▸ PROMPT
Retype exactly the lines below, beginning with the first and ending with the line where "SC.camera = cam" appears.

▸ RECORDED INFORMATION
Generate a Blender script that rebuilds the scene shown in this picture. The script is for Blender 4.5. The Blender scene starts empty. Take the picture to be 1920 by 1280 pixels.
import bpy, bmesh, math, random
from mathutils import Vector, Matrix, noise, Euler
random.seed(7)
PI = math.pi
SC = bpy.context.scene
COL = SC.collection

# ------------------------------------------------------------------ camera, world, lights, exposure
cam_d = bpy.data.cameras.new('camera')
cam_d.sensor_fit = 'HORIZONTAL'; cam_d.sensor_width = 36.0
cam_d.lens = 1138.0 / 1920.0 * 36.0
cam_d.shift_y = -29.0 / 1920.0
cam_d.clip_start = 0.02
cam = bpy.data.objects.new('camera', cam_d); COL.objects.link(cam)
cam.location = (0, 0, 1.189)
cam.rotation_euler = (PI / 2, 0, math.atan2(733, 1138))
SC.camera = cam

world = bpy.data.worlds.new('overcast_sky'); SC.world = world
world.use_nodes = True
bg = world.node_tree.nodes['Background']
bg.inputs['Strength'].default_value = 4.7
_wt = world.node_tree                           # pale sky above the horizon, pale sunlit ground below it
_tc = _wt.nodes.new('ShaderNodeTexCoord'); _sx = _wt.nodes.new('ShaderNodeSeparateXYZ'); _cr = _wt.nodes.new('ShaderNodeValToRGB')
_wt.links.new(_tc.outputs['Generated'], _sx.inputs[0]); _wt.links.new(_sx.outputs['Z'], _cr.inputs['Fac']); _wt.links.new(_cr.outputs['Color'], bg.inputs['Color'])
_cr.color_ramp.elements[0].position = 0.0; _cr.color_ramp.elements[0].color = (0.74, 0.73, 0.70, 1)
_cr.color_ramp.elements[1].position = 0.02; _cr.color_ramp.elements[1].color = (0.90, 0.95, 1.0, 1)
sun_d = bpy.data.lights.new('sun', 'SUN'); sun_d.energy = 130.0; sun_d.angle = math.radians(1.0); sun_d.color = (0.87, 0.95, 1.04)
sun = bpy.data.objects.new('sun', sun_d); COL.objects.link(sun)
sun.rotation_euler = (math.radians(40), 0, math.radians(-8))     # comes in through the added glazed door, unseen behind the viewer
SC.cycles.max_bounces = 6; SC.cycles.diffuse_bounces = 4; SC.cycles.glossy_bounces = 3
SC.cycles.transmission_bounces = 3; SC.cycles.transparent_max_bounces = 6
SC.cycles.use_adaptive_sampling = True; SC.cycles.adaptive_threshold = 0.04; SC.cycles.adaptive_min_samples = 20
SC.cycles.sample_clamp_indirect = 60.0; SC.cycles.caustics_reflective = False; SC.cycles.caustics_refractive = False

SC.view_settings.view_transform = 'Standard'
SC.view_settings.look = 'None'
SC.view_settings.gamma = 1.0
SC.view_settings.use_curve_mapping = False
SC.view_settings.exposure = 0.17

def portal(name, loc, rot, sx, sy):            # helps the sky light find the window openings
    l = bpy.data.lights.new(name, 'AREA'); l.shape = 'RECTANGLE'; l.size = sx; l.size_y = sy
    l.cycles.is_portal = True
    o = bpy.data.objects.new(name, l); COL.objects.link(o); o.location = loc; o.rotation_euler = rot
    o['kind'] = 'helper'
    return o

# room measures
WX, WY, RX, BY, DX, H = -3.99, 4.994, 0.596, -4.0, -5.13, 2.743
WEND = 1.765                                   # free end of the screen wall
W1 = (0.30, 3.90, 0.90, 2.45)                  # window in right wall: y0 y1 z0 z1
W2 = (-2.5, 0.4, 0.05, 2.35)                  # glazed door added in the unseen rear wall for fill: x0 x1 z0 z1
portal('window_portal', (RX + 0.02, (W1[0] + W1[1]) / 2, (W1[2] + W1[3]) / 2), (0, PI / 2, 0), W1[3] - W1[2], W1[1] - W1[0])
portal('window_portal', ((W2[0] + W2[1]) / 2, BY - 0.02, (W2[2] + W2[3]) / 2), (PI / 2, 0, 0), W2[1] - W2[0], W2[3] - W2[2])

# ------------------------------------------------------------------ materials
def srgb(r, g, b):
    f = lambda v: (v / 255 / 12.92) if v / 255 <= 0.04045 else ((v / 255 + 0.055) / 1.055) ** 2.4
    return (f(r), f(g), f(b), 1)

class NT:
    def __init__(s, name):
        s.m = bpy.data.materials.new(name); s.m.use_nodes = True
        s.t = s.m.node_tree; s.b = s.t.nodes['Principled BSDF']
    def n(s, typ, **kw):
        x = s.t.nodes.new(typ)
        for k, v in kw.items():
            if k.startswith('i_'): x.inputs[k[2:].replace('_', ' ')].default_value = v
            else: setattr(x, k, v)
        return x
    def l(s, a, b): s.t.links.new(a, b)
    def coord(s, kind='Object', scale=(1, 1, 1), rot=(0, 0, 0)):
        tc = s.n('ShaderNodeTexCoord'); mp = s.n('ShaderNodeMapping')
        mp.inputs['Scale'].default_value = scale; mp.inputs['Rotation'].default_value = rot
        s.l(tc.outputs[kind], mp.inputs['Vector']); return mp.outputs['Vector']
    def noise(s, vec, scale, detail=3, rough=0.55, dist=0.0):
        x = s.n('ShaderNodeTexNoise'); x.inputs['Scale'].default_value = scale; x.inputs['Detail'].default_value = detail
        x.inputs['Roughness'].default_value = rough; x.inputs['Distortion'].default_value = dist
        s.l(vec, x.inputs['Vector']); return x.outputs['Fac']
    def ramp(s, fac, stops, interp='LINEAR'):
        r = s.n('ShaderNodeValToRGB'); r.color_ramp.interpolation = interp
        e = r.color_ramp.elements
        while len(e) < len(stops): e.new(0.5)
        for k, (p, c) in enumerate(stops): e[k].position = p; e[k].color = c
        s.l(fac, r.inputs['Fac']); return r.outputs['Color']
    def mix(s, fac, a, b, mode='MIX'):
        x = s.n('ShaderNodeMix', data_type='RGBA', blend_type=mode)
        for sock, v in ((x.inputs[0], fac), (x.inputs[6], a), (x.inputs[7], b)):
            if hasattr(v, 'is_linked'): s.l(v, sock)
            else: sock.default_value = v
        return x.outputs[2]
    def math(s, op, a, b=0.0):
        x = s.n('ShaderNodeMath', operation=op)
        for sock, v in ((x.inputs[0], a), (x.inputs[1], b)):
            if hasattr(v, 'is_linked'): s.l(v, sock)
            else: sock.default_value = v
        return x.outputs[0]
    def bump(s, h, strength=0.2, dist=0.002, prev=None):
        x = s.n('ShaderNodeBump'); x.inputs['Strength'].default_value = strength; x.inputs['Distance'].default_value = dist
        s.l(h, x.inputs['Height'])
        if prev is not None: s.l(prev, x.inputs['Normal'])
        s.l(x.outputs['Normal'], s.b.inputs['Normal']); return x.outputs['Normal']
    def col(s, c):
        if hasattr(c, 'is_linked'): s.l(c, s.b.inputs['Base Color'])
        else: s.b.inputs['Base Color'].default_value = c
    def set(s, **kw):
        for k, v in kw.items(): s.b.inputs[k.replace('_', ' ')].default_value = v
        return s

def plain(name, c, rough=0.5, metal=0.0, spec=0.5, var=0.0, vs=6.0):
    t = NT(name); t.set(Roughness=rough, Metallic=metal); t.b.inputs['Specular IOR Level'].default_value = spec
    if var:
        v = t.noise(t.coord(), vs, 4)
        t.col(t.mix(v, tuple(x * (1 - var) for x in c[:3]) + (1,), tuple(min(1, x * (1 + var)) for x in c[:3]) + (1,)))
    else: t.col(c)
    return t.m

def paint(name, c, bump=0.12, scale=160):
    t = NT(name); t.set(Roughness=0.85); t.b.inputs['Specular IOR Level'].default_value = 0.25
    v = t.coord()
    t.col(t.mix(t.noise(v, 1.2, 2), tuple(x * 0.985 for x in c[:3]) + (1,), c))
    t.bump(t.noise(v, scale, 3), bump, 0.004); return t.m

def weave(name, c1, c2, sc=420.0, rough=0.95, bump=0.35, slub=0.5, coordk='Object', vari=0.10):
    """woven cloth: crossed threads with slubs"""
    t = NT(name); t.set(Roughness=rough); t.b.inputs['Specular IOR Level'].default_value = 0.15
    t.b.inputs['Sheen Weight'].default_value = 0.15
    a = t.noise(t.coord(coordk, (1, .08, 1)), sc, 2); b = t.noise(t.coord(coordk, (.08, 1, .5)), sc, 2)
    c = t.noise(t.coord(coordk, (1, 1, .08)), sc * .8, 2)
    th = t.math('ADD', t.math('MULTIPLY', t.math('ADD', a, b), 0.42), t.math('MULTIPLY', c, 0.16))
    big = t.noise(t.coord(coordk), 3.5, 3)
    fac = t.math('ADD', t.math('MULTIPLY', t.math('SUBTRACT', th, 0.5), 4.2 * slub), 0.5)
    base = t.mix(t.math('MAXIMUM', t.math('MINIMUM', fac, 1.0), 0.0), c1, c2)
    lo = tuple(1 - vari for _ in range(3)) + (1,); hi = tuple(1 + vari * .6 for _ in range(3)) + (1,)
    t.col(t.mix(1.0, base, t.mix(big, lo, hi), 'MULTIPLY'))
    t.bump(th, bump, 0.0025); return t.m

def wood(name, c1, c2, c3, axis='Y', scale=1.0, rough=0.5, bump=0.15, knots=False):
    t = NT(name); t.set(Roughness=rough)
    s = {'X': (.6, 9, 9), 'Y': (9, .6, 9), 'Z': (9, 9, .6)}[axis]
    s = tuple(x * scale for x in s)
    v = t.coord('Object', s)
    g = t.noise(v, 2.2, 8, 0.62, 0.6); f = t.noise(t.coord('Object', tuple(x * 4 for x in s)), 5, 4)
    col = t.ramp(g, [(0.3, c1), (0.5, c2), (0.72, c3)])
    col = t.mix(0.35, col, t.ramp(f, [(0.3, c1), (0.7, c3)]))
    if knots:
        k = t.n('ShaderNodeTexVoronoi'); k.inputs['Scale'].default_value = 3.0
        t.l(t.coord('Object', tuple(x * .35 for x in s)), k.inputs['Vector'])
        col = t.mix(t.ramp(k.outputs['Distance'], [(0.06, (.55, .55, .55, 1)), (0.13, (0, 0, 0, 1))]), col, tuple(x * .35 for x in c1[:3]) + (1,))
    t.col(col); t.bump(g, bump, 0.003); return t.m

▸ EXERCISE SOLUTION
Generate a Blender script that rebuilds the scene shown in this picture. The script is for Blender 4.5. The Blender scene starts empty. Take the picture to be 1920 by 1280 pixels.
import bpy, bmesh, math, random
from mathutils import Vector, Matrix, noise, Euler
random.seed(7)
PI = math.pi
SC = bpy.context.scene
COL = SC.collection

# ------------------------------------------------------------------ camera, world, lights, exposure
cam_d = bpy.data.cameras.new('camera')
cam_d.sensor_fit = 'HORIZONTAL'; cam_d.sensor_width = 36.0
cam_d.lens = 1138.0 / 1920.0 * 36.0
cam_d.shift_y = -29.0 / 1920.0
cam_d.clip_start = 0.02
cam = bpy.data.objects.new('camera', cam_d); COL.objects.link(cam)
cam.location = (0, 0, 1.189)
cam.rotation_euler = (PI / 2, 0, math.atan2(733, 1138))
SC.camera = cam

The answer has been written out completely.